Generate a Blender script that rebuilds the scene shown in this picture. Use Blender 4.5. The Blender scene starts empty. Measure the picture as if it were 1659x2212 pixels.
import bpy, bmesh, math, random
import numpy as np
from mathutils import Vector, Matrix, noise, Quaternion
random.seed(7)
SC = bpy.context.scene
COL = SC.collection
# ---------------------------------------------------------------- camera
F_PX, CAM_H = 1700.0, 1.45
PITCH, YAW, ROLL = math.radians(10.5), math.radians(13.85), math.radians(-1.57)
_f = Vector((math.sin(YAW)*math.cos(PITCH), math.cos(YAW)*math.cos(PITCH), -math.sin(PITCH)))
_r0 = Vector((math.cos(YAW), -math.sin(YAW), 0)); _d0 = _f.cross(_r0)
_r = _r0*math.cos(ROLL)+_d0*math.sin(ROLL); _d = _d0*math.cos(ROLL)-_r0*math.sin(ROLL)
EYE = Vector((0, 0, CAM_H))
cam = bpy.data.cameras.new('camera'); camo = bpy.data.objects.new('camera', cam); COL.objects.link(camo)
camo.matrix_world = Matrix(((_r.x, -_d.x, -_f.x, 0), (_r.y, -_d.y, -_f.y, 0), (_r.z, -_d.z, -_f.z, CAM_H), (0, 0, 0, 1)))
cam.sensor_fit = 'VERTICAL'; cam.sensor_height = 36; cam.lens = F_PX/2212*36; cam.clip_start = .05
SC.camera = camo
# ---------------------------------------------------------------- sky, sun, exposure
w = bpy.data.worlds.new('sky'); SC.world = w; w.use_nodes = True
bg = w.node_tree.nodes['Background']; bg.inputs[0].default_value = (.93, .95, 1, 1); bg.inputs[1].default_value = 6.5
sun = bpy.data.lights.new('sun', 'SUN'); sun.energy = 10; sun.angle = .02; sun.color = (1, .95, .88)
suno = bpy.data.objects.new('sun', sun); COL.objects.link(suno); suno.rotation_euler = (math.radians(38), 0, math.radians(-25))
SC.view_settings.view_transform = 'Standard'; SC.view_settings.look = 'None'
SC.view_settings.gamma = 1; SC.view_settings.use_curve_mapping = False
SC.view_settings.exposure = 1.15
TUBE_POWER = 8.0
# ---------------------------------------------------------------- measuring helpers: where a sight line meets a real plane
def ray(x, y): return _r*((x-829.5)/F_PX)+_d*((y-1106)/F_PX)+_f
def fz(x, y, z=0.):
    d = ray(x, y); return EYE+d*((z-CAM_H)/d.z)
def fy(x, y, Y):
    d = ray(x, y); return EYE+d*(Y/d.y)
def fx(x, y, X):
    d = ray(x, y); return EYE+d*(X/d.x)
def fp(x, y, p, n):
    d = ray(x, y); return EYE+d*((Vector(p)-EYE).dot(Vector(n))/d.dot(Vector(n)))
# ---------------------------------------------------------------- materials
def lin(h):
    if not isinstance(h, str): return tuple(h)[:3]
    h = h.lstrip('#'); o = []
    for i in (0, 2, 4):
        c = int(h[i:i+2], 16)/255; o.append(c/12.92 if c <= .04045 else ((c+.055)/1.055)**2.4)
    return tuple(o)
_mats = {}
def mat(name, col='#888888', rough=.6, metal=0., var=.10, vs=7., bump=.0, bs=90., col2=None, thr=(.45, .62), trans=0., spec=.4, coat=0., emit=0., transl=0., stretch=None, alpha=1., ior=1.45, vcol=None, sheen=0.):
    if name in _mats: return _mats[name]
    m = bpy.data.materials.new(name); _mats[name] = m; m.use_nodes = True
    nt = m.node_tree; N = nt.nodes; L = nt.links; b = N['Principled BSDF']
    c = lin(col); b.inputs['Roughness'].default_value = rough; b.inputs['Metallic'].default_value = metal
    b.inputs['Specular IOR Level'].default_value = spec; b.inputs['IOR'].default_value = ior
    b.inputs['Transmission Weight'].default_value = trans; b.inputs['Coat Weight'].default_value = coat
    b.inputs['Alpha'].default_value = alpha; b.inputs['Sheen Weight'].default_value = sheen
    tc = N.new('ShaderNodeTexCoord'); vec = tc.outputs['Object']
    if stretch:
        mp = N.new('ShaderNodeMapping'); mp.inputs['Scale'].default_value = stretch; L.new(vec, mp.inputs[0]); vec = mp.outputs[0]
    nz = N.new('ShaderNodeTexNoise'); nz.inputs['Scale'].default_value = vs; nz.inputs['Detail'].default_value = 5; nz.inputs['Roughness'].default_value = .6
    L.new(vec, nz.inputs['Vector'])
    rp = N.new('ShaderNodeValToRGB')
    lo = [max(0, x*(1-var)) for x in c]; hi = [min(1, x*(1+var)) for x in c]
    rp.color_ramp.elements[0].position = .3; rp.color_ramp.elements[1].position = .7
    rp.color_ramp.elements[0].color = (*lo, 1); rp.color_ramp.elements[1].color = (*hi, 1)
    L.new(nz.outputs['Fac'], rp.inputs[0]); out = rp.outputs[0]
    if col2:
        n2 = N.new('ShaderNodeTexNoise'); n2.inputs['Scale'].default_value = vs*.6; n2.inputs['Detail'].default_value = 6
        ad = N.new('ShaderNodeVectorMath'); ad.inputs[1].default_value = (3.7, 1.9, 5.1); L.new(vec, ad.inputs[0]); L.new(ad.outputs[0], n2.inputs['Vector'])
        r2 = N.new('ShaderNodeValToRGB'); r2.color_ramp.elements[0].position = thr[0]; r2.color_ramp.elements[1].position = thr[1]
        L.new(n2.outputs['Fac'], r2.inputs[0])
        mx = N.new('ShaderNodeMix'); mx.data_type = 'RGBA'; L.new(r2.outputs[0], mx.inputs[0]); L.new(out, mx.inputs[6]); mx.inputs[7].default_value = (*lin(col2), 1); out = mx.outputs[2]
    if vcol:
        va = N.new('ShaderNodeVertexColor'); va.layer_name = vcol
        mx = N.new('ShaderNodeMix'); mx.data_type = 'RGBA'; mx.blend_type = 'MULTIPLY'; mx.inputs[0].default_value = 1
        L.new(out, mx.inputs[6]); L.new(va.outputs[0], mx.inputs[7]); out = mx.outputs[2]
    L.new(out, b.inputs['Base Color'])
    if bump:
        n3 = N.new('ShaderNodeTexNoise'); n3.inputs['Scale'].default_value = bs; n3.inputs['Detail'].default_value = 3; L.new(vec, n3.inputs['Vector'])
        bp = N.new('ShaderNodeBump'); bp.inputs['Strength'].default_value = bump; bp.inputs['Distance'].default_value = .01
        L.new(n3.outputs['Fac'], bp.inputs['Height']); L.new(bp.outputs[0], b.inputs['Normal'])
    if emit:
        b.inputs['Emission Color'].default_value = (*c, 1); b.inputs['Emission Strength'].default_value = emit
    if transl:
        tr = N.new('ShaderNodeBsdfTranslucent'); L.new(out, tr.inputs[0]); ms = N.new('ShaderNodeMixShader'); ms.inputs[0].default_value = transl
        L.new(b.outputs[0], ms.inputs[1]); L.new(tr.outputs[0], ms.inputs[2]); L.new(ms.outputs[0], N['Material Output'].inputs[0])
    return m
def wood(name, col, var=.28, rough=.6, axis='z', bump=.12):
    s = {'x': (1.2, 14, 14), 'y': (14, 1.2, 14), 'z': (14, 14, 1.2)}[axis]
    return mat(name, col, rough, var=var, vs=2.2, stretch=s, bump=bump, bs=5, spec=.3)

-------

Transcribe the entire listing above precisely.

Generate a Blender script that rebuilds the scene shown in this picture. Use Blender 4.5. The Blender scene starts empty. Measure the picture as if it were 1659x2212 pixels.
import bpy, bmesh, math, random
import numpy as np
from mathutils import Vector, Matrix, noise, Quaternion
random.seed(7)
SC = bpy.context.scene
COL = SC.collection
# ---------------------------------------------------------------- camera
F_PX, CAM_H = 1700.0, 1.45
PITCH, YAW, ROLL = math.radians(10.5), math.radians(13.85), math.radians(-1.57)
_f = Vector((math.sin(YAW)*math.cos(PITCH), math.cos(YAW)*math.cos(PITCH), -math.sin(PITCH)))
_r0 = Vector((math.cos(YAW), -math.sin(YAW), 0)); _d0 = _f.cross(_r0)
_r = _r0*math.cos(ROLL)+_d0*math.sin(ROLL); _d = _d0*math.cos(ROLL)-_r0*math.sin(ROLL)
EYE = Vector((0, 0, CAM_H))
cam = bpy.data.cameras.new('camera'); camo = bpy.data.objects.new('camera', cam); COL.objects.link(camo)
camo.matrix_world = Matrix(((_r.x, -_d.x, -_f.x, 0), (_r.y, -_d.y, -_f.y, 0), (_r.z, -_d.z, -_f.z, CAM_H), (0, 0, 0, 1)))
cam.sensor_fit = 'VERTICAL'; cam.sensor_height = 36; cam.lens = F_PX/2212*36; cam.clip_start = .05
SC.camera = camo
# ---------------------------------------------------------------- sky, sun, exposure
w = bpy.data.worlds.new('sky'); SC.world = w; w.use_nodes = True
bg = w.node_tree.nodes['Background']; bg.inputs[0].default_value = (.93, .95, 1, 1); bg.inputs[1].default_value = 6.5
sun = bpy.data.lights.new('sun', 'SUN'); sun.energy = 10; sun.angle = .02; sun.color = (1, .95, .88)
suno = bpy.data.objects.new('sun', sun); COL.objects.link(suno); suno.rotation_euler = (math.radians(38), 0, math.radians(-25))
SC.view_settings.view_transform = 'Standard'; SC.view_settings.look = 'None'
SC.view_settings.gamma = 1; SC.view_settings.use_curve_mapping = False
SC.view_settings.exposure = 1.15
TUBE_POWER = 8.0
# ---------------------------------------------------------------- measuring helpers: where a sight line meets a real plane
def ray(x, y): return _r*((x-829.5)/F_PX)+_d*((y-1106)/F_PX)+_f
def fz(x, y, z=0.):
    d = ray(x, y); return EYE+d*((z-CAM_H)/d.z)
def fy(x, y, Y):
    d = ray(x, y); return EYE+d*(Y/d.y)
def fx(x, y, X):
    d = ray(x, y); return EYE+d*(X/d.x)
def fp(x, y, p, n):
    d = ray(x, y); return EYE+d*((Vector(p)-EYE).dot(Vector(n))/d.dot(Vector(n)))
# ---------------------------------------------------------------- materials
def lin(h):
    if not isinstance(h, str): return tuple(h)[:3]
    h = h.lstrip('#'); o = []
    for i in (0, 2, 4):
        c = int(h[i:i+2], 16)/255; o.append(c/12.92 if c <= .04045 else ((c+.055)/1.055)**2.4)
    return tuple(o)
_mats = {}
def mat(name, col='#888888', rough=.6, metal=0., var=.10, vs=7., bump=.0, bs=90., col2=None, thr=(.45, .62), trans=0., spec=.4, coat=0., emit=0., transl=0., stretch=None, alpha=1., ior=1.45, vcol=None, sheen=0.):
    if name in _mats: return _mats[name]
    m = bpy.data.materials.new(name); _mats[name] = m; m.use_nodes = True
    nt = m.node_tree; N = nt.nodes; L = nt.links; b = N['Principled BSDF']
    c = lin(col); b.inputs['Roughness'].default_value = rough; b.inputs['Metallic'].default_value = metal
    b.inputs['Specular IOR Level'].default_value = spec; b.inputs['IOR'].default_value = ior
    b.inputs['Transmission Weight'].default_value = trans; b.inputs['Coat Weight'].default_value = coat
    b.inputs['Alpha'].default_value = alpha; b.inputs['Sheen Weight'].default_value = sheen
    tc = N.new('ShaderNodeTexCoord'); vec = tc.outputs['Object']
    if stretch:
        mp = N.new('ShaderNodeMapping'); mp.inputs['Scale'].default_value = stretch; L.new(vec, mp.inputs[0]); vec = mp.outputs[0]
    nz = N.new('ShaderNodeTexNoise'); nz.inputs['Scale'].default_value = vs; nz.inputs['Detail'].default_value = 5; nz.inputs['Roughness'].default_value = .6
    L.new(vec, nz.inputs['Vector'])
    rp = N.new('ShaderNodeValToRGB')
    lo = [max(0, x*(1-var)) for x in c]; hi = [min(1, x*(1+var)) for x in c]
    rp.color_ramp.elements[0].position = .3; rp.color_ramp.elements[1].position = .7
    rp.color_ramp.elements[0].color = (*lo, 1); rp.color_ramp.elements[1].color = (*hi, 1)
    L.new(nz.outputs['Fac'], rp.inputs[0]); out = rp.outputs[0]
    if col2:
        n2 = N.new('ShaderNodeTexNoise'); n2.inputs['Scale'].default_value = vs*.6; n2.inputs['Detail'].default_value = 6
        ad = N.new('ShaderNodeVectorMath'); ad.inputs[1].default_value = (3.7, 1.9, 5.1); L.new(vec, ad.inputs[0]); L.new(ad.outputs[0], n2.inputs['Vector'])
        r2 = N.new('ShaderNodeValToRGB'); r2.color_ramp.elements[0].position = thr[0]; r2.color_ramp.elements[1].position = thr[1]
        L.new(n2.outputs['Fac'], r2.inputs[0])
        mx = N.new('ShaderNodeMix'); mx.data_type = 'RGBA'; L.new(r2.outputs[0], mx.inputs[0]); L.new(out, mx.inputs[6]); mx.inputs[7].default_value = (*lin(col2), 1); out = mx.outputs[2]
    if vcol:
        va = N.new('ShaderNodeVertexColor'); va.layer_name = vcol
        mx = N.new('ShaderNodeMix'); mx.data_type = 'RGBA'; mx.blend_type = 'MULTIPLY'; mx.inputs[0].default_value = 1
        L.new(out, mx.inputs[6]); L.new(va.outputs[0], mx.inputs[7]); out = mx.outputs[2]
    L.new(out, b.inputs['Base Color'])
    if bump:
        n3 = N.new('ShaderNodeTexNoise'); n3.inputs['Scale'].default_value = bs; n3.inputs['Detail'].default_value = 3; L.new(vec, n3.inputs['Vector'])
        bp = N.new('ShaderNodeBump'); bp.inputs['Strength'].default_value = bump; bp.inputs['Distance'].default_value = .01
        L.new(n3.outputs['Fac'], bp.inputs['Height']); L.new(bp.outputs[0], b.inputs['Normal'])
    if emit:
        b.inputs['Emission Color'].default_value = (*c, 1); b.inputs['Emission Strength'].default_value = emit
    if transl:
        tr = N.new('ShaderNodeBsdfTranslucent'); L.new(out, tr.inputs[0]); ms = N.new('ShaderNodeMixShader'); ms.inputs[0].default_value = transl
        L.new(b.outputs[0], ms.inputs[1]); L.new(tr.outputs[0], ms.inputs[2]); L.new(ms.outputs[0], N['Material Output'].inputs[0])
    return m
def wood(name, col, var=.28, rough=.6, axis='z', bump=.12):
    s = {'x': (1.2, 14, 14), 'y': (14, 1.2, 14), 'z': (14, 14, 1.2)}[axis]
    return mat(name, col, rough, var=var, vs=2.2, stretch=s, bump=bump, bs=5, spec=.3)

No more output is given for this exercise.